-- start Information supplied --

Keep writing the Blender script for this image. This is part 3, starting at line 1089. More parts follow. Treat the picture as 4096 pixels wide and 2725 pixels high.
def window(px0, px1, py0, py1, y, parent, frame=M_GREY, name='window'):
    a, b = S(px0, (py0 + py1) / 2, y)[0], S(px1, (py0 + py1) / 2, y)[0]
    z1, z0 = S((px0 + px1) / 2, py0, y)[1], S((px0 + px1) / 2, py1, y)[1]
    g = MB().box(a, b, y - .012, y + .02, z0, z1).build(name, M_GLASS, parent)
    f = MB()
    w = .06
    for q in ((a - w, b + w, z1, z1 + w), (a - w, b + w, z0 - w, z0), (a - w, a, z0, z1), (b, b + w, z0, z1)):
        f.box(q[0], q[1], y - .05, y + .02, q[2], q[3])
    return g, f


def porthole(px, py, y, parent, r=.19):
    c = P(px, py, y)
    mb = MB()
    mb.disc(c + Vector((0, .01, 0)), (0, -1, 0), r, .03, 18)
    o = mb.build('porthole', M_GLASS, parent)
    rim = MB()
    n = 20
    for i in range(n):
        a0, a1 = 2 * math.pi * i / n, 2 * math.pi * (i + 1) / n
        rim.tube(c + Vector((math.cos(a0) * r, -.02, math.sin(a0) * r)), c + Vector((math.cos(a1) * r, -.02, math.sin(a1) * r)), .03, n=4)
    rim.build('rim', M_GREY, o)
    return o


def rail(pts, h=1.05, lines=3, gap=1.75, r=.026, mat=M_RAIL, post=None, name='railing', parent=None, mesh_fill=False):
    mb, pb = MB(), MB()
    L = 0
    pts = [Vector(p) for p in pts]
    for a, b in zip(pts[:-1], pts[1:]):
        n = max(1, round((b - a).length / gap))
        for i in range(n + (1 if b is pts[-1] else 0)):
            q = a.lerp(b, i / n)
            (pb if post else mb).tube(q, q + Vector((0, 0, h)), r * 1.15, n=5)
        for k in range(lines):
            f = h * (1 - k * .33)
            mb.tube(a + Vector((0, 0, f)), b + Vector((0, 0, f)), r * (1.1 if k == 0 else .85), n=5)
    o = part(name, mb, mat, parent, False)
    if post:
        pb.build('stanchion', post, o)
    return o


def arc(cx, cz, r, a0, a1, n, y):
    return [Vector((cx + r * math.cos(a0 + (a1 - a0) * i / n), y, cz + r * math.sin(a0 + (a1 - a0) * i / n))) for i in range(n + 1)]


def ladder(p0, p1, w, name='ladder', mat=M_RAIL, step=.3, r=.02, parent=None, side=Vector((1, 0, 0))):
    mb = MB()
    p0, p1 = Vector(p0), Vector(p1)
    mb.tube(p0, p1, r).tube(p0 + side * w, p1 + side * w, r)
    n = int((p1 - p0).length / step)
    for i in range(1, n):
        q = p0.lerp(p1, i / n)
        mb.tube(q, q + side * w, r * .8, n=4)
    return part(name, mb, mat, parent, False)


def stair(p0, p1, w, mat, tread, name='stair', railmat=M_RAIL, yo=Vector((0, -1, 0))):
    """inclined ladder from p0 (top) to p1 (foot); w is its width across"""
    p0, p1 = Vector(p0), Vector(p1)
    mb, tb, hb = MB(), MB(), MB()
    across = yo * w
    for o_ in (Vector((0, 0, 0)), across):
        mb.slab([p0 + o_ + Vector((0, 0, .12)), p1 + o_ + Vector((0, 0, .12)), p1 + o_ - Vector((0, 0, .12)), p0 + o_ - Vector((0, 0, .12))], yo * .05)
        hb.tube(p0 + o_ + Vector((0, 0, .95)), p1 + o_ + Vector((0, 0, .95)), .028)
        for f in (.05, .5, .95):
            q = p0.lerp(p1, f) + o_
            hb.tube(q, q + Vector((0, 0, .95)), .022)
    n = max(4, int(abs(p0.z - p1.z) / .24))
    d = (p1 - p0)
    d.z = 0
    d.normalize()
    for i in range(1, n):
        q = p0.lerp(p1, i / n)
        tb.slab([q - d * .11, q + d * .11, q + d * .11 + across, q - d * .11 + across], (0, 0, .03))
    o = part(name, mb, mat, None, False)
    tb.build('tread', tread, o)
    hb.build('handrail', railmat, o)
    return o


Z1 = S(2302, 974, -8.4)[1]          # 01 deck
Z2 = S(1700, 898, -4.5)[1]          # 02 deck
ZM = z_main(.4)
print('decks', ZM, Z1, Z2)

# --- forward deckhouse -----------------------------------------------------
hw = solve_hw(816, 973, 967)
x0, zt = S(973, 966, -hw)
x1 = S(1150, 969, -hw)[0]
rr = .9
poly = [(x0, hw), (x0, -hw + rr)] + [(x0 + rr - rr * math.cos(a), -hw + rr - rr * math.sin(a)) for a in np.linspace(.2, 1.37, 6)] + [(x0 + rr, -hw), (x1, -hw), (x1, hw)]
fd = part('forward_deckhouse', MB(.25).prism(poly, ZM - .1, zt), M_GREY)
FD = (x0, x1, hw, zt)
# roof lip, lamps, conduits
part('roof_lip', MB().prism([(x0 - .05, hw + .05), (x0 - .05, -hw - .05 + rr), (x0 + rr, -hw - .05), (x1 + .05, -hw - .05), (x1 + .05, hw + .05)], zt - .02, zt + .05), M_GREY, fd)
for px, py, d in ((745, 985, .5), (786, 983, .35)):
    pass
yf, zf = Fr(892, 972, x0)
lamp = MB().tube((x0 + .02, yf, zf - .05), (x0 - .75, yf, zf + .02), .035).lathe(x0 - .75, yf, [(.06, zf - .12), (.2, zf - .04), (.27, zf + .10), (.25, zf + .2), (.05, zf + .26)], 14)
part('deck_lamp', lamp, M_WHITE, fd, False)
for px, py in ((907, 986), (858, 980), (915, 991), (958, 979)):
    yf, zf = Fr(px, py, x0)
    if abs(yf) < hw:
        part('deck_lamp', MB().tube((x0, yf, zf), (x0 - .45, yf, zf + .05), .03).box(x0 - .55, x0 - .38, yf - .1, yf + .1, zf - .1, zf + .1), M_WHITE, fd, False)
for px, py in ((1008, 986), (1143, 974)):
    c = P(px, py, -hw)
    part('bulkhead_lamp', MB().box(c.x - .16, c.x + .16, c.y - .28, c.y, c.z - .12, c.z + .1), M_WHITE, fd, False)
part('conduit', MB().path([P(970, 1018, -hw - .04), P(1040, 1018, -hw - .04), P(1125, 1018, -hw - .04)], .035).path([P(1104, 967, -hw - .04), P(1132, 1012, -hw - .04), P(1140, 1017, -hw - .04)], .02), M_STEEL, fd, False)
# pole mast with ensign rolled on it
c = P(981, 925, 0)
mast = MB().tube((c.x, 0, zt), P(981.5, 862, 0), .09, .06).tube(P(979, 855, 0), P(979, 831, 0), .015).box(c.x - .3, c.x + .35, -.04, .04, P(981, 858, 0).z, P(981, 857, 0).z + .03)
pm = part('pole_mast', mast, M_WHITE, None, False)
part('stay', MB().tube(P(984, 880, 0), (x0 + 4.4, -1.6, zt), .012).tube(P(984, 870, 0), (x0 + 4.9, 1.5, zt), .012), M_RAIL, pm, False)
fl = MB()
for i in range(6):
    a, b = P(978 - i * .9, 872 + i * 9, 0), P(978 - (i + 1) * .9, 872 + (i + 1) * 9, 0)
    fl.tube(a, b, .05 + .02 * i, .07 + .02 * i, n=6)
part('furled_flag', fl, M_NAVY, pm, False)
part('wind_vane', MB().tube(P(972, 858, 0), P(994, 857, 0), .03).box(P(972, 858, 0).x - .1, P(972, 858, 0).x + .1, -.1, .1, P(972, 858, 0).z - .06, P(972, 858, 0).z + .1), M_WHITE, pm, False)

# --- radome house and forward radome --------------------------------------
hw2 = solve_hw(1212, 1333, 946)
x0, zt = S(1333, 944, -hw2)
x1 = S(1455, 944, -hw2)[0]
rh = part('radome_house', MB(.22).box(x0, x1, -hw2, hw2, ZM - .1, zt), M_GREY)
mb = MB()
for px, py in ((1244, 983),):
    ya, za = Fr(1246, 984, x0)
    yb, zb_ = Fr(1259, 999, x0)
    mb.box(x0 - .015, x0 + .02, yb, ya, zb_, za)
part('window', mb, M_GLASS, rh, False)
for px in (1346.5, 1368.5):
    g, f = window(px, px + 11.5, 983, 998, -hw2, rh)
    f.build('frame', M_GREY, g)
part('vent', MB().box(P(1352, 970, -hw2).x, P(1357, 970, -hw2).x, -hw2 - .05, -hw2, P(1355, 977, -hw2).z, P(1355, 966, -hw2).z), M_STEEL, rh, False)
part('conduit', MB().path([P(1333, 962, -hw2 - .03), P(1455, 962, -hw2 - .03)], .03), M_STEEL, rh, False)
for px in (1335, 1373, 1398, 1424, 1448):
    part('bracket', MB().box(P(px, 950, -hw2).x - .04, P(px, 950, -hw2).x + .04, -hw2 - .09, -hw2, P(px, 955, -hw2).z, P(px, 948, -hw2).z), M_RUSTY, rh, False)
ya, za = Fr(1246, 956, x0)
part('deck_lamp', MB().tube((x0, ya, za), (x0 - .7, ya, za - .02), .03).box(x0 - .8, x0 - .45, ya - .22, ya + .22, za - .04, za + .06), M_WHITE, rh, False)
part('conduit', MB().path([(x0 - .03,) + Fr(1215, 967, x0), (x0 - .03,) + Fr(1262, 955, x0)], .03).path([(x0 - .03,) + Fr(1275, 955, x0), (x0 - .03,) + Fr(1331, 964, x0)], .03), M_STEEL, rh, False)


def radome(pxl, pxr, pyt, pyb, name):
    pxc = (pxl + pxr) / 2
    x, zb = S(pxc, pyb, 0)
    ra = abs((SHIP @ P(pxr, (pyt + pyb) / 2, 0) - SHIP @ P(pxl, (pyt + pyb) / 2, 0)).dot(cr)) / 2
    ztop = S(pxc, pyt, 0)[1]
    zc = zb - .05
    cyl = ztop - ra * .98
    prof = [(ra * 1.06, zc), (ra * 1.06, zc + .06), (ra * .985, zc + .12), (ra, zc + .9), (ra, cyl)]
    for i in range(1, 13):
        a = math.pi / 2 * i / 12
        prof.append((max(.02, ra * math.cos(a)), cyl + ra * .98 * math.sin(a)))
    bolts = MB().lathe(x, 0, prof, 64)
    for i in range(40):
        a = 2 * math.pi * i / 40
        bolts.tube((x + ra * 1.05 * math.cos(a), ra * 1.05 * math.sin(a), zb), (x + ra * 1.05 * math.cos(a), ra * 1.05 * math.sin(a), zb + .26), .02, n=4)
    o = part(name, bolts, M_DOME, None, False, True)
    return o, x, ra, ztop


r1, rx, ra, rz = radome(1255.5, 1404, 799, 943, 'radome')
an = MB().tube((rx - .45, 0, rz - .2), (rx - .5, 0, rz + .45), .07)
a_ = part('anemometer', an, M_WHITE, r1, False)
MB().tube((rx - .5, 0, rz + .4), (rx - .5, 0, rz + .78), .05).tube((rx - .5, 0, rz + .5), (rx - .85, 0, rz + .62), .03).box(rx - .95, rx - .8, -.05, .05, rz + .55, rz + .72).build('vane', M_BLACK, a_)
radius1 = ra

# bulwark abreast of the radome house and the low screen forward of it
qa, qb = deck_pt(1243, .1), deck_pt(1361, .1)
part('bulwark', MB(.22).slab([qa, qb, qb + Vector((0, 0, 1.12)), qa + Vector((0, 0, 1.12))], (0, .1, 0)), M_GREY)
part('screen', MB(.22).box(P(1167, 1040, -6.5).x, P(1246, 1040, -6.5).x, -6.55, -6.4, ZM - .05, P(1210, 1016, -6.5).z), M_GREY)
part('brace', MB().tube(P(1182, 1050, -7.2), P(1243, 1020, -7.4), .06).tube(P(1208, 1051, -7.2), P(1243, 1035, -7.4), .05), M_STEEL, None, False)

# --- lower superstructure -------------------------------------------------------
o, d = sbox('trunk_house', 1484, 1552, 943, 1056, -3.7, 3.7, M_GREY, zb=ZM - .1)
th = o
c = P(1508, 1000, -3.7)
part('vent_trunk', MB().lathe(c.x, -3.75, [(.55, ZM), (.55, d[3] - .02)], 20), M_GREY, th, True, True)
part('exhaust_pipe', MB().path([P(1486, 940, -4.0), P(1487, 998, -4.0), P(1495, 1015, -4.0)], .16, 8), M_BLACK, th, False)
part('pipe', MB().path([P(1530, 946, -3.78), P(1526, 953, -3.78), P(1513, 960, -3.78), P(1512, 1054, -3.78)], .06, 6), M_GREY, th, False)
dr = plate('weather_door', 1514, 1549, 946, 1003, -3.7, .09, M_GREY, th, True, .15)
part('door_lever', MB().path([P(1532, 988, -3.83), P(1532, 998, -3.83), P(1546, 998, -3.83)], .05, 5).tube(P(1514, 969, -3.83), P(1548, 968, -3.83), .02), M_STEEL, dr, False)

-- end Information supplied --

#### Aim
Everything from the first line above through the line that contains "return g, f" should be duplicated exactly, please, and nothing beyond it.

#### Finished exercise
Keep writing the Blender script for this image. This is part 3, starting at line 1089. More parts follow. Treat the picture as 4096 pixels wide and 2725 pixels high.
def window(px0, px1, py0, py1, y, parent, frame=M_GREY, name='window'):
    a, b = S(px0, (py0 + py1) / 2, y)[0], S(px1, (py0 + py1) / 2, y)[0]
    z1, z0 = S((px0 + px1) / 2, py0, y)[1], S((px0 + px1) / 2, py1, y)[1]
    g = MB().box(a, b, y - .012, y + .02, z0, z1).build(name, M_GLASS, parent)
    f = MB()
    w = .06
    for q in ((a - w, b + w, z1, z1 + w), (a - w, b + w, z0 - w, z0), (a - w, a, z0, z1), (b, b + w, z0, z1)):
        f.box(q[0], q[1], y - .05, y + .02, q[2], q[3])
    return g, f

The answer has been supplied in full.